Profits at industrial companies with at least CNY20 million (USD3.1 million) in annual turnover rose 9 percent in November to CNY805.96 billion (USD126.5 billion) from a year earlier, according to data the National Bureau of Statistics published today. The gain was 24.6 percent in October and 16.3 percent in September.
Some commodity prices declined last month and the performance gap between upstream and downstream suppliers narrowed, said Zhu Hong, a senior statistician at the NBS, said in a statement accompanying the data release. Miners and raw materials producers contributed less to overall profit growth, while equipment and consumer goods makers played a bigger part, he said.
For the January to November period, profit growth soared 38 percent to CNY7.98 trillion (USD1.25 trillion) from a year ago, slowing for the ninth month in a row.
Profits at consumer goods companies jumped 13.6 percent in November, rising more quickly for a second straight month, after a 3.6 percent increase in October. Clothing and food led the gains.
Profit at equipment makers rose 0.8 percent, after a 7.5 percent drop the month before. Despite a 6.4 percent and 6.2 percent fall at vehicle makers and general equipment producers, because of easing chip shortages and increasing demand, that was better than the month-earlier plunges of 28.5 percent and 15.7 percent, Zhu said.
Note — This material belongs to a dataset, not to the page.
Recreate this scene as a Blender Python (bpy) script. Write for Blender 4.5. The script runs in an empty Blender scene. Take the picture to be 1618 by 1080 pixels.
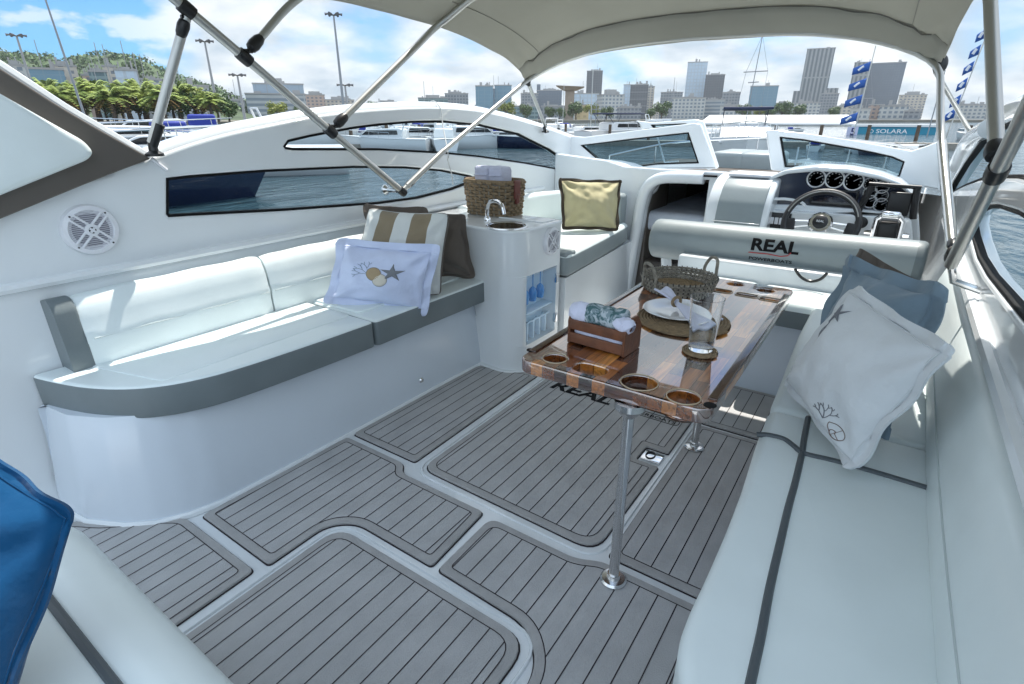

Despite the upstream-downstream rebalancing, cost pressures remain high and the pick-up in profits among consumer-facing businesses needs to improve further, Zhu added. China should ensure price stability and supply while adjusting policies to support manufacturers, especially small and mid-sized firms, Zhu said.
Next year average profit growth at industrial firms is likely to be lower than this year, but probably not less than 10 percent, as the government has proposed new cuts to taxes and fees, Zheng Houcheng, director of Yingda Securities Research Institute, told Yicai Global.